Hendo i Robbo po wygranej w LM
Jordan Henderson i Andy Robertson byli zadowoleni z wysiłku włożonego przez Liverpool, by pokonać Villarreal 2:0, ale przyznali, że w półfinałowym dwumeczu Ligi Mistrzów jest jeszcze wiele do zrobienia.
The Reds pojadą z przewagą na Estadio de la Ceramica na rewanż w najbliższy wtorek, po tym, jak wykazali się cierpliwością i wytrwałością, które doprowadziły ich do zwycięstwa na Anfield w środowy wieczór.
Henderson przyczynił się do bramki otwierającej wyniki kiedy osiem minut po rozpoczęciu drugiej połowy, jego dośrodkowanie zostało odbite przez Pervisa Estupinana i trafiło do siatki.
Następnie Mohamed Salah świetnie asystował Sadio Mané, który podwyższył prowadzenie niecałe dwie minuty później i dał podopiecznym Jürgena Kloppa kontrolę nad dwumeczem w drodze do Paryża.
Oto co mieli do powiedzenia Henderson i Robertson:
Jordan Henderson:
O przełamaniu defensywy Villarrealu:
- Tak, to bardzo zorganizowany zespół. Wiedzieliśmy, że to utrudni nam grę. Ale ważne było, aby po prostu robić swoje, zachować pozytywne nastawienie i mieliśmy pewność, że jeśli to zrobimy i szybko przesuniemy się z piłką, w końcu uda się ich złamać. Zrobiliśmy to, strzelając dwa gole.
O rykoszecie, który doprowadził do pierwszej bramki:
- Rykoszecie?
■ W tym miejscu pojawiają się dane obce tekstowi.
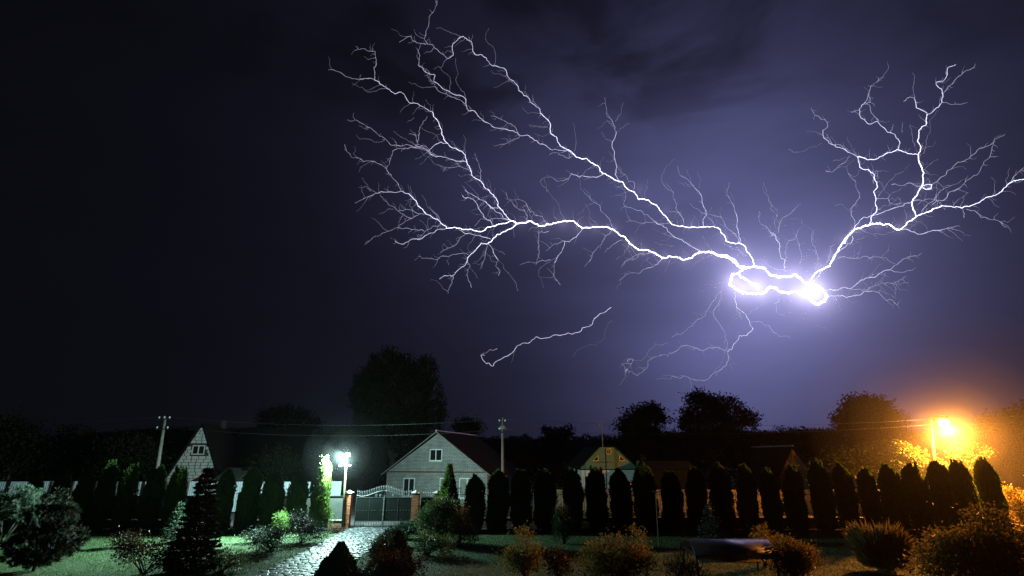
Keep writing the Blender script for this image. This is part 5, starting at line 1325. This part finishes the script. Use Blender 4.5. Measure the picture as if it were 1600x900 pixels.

Myślałem, że wpadła prosto do siatki! (śmiech) Oczywiście, miałem trochę szczęścia. Dobrze rozegraliśmy tę akcję pozycyjnie. Było w tym odrobinę szczęścia, ale jest ono potrzebne przeciwko drużynom grającym niskim blokiem obronnym. Zdobyliśmy pierwszego gola, co ożywiło tłum i całe szczęście udało nam się strzelić kolejnego.
O jakości Liverpoolu w obronie:
- Uważam, że przez większość spotkania, kontrpressing funkcjonował naprawdę dobrze. Kiedy wysoko traciliśmy piłkę, reakcja i chęć sprawienia im problemów były naprawdę na wysokim poziomie. Myślę, że to sprawiało, że momentami było im ciężko. Ale trzeba oddać im szacunek, są dobrym zespołem, trudnym do złamania, a dwumecz wciąż jest otwarty. W Villarreal czeka nas ciężki test.
Andy Robertson:
O wpływie szybko strzelonego drugiego gola:
- Mieliśmy kilka okazji w pierwszej połowie, próbowaliśmy przełamać ich defensywę i kontynuować to, co robiliśmy. Pierwsza bramka zawsze pomaga. Nabraliśmy trochę rozpędu, hałas z trybun był niesamowity i doprowadził nas do drugiej. Chcieliśmy strzelić jeszcze jedną, ale się nie udało. Jednak dwa gole i czyste konto sprawiają, że jest to dobry występ.
O energii z jaką Liverpool podchodził do pressingu:
- Tak musiało być, to półfinał Ligi Mistrzów. Jeśli nie jesteś w stanie biegać przez 90 minut w takim spotkaniu, to kiedy masz to robić? Nasza intensywność była bardzo wysoka w ostatnich kilku spotkaniach. Mamy naprawdę napięty terminarz, ale cieszymy się tym i myślę, że dziś było to widać. Jesteśmy zadowoleni z dzisiejszego występu, ale przed nami jeszcze sporo pracy w tym dwumeczu.
O tym jak istotne było to, by pozostać spokojnym w poszukiwaniu pierwszego gola:
- Menadżer i Hendo mówili o tym w przerwie, graliśmy bardzo dobrze, prawdopodobnie najlepiej jak mogliśmy i nie zdobyliśmy bramki. Jednak nadal robiliśmy swoje, próbowaliśmy, byliśmy cierpliwi i szczęśliwie, dzięki rykoszetowi, udało się ich złamać.